Dos noticias en paralelo. Por un lado, el Gobierno central decide legislar en la ley Celáa que los colegios de educación diferenciada (es decir, los centros sólo para niñas, que generalmente somos más listas y aprendemos mejor; o sólo para niños, que suficiente tienen con lo que tienen), van a dejar de recibir financiación pública para posibles conciertos.

Segundo anuncio. El Ejecutivo central lanza el globo sonda de subir el IVA de educación y sanidad privada al 21%, al parecer con el argumento de que son servicios que sólo utilizan las clases altas y su poder adquisitivo les permite asumir el incremento de coste.

En ese contexto nos encontramos con una familia normal, llamémosle García. La familia García, de clase media, compuesta por dos funcionarios con dos hijos en edad escolar, viven en un piso de tres habitaciones en el barrio de La Flota. Amueblado de Ikea, alquilando un apartamento en Mazarrón en verano y con un viaje a Madrid a ver el musical de El Rey León como gasto estrella de Navidad. Por sus convicciones morales, los García entienden que sus hijos van a recibir la educación más similar a sus valores en dos colegios: Nelva y Monteagudo.

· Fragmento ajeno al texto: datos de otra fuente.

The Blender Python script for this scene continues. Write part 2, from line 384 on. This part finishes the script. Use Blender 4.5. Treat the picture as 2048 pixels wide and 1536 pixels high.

Que estos centros sean de Fomento no necesariamente implica que todos los padres matriculen a sus vástagos en ellos por su inclinación religiosa. Puede ser que entiendan que su pedagogía es más atractiva y aporte más nivel, pueden entender que el entorno sociológico es mejor, que la educación diferenciada en sí sea un valor o quizás que guardan buen recuerdo de cuando ellos fueron alumnos ahí. También, por supuesto, puede ser que la religión sea el motivo fundamental. En cualquiera de los escenarios anteriores, están en su pleno derecho de educar a sus hijos como consideren oportuno.

Hasta ahora, una familia como los García, con unos ingresos que les permiten llegar a fin de mes y ahorrar lo suficiente como para tener un pequeño capricho, pero no como para destinar 1500 euros de gastos fijos a pagar la matrícula de un colegio, tendrán que dejar de dar a sus hijos la educación que ellos creen que merecen. La permeabilidad social que permitía mezclar a familias del más alto escalafón social con otras que simplemente entendían que unos colegios, por el motivo que sea, son mejores que otros, va a desaparecer.

Los colegios de educación diferenciada, así como otros tantos centros privados hasta ahora relativamente asequibles para familias como los García, van a seguir existiendo en sociedades como la nuestra, pero ésta vez sí se convertirán en centros de élite. Colegios con modelos educativos distintos a los que ofrece la enseñanza pública, y en ocasiones con indudable mejor resultado que ésta. Establecimientos en los que los hijos de familias de clase alta, que por azar nacieron en una cuna de oro en una mansión de Altorreal en vez de en un piso interior de Vistalegre, van a tener la oportunidad de convertir centros educativos en auténticos guetos de primer nivel a los que sólo se podrá acceder por la cuenta corriente y nunca por el talento. La educación como ascensor social queda reducida, una vez más, a un eslogan que choca con la realidad de nuestros Gobiernos.

La presión ideológica del socialismo reinante contra los ricos es racional en su esquema. El problema es que, como siempre, intentando fastidiar a los nobles de apellidos compuestos, el que acaba en la calle se suele apellidar García.

Esperemos que los echen a tiempo. A los del Gobierno, claro.